Paul Anderson, review of The End of Parliamentary Socialism by Leo Panitch and Colin Leys (Verso, £14.99), Tribune, 22 June 2001
Can it really be 20 years since the Labour deputy leadership battle between Tony Benn and Denis Healey? It seems like only yesterday that this great movement of ours tore itself to pieces over the rival claims of two former Cabinet Ministers – the Left-wing populist aristo and the Right-wing Atlanticist bruiser – to a non-job that really wasn’t worth having.
At the time, although many of my Leftie friends thought Benn was the saviour of socialism, I couldn’t see what was so marvellous about him or the movement of which he was the figurehead. Greater democracy inside the Labour Party was all very well, but it was no panacea. And the Bennite programme, though it contained lots of good things (such as unilateral nuclear disarmament and getting rid of the House of Lords), was undermined by an idiotic nationalist economic policy centred upon withdrawal from the Common Market. Most important, there was no way a Bennite Labour Party could ever win a general election.
As for municipal Left of the era – most visibly Ken Livingstone – well, it was great if you were part of it or had the oppressed-minority credentials to be deemed worthy of a generous grant for your pet project. But otherwise, cheap bus fares aside, forget it.

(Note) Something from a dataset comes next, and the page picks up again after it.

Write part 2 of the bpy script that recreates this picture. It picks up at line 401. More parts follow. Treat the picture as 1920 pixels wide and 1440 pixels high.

I’ve moved on politically since the early 1980s, but the Labour left of the early 1980s still leaves me cold. Not so Panitch and Leys, whose book, a history of Labour in the past 30 years from a critical left perspective (now in a second edition four years after its first appearance), is in essence a defence of the continuing relevance of the “new Labour left” – the Bennites, the local government Left and their supporters among ordinary Labour members – of two decades ago.
The authors enthuse about everything from mandatory reselection of MPs to the industrial strategy of the GLC. In line with this, every development since about 1981-82 has been a turn for the worse, from the expulsion of Militant to the record of the Blair government since 1997.
They tell their story well, and there is some sense to it. There were undoubtedly some bright ideas around on the left in the late 1970s and early 1980s about making the state more democratically accountable, and at least some of the Labour left took them seriously. And it’s true that New Labour, with its enthusiasm for deregulation and big business, is not simply the invention of Tony Blair and Gordon Brown but the product of a process of accommodation to the market that goes back at least to Neil Kinnock’s assumption of the Labour leadership in 1983.
But it is simplistic to argue, as Panitch and Leys do, that the “new Labour left” was beaten by a conspiracy of right-wingers. Its failure had as much to do with its incompetence, the unpopularity of its political alliance with Trotskyism and the unsustainability of its Little Englander position on Europe. The left of today needs to learn from the early 1980s – but it needs to do so critically and not look back nostalgically to a mythical golden age.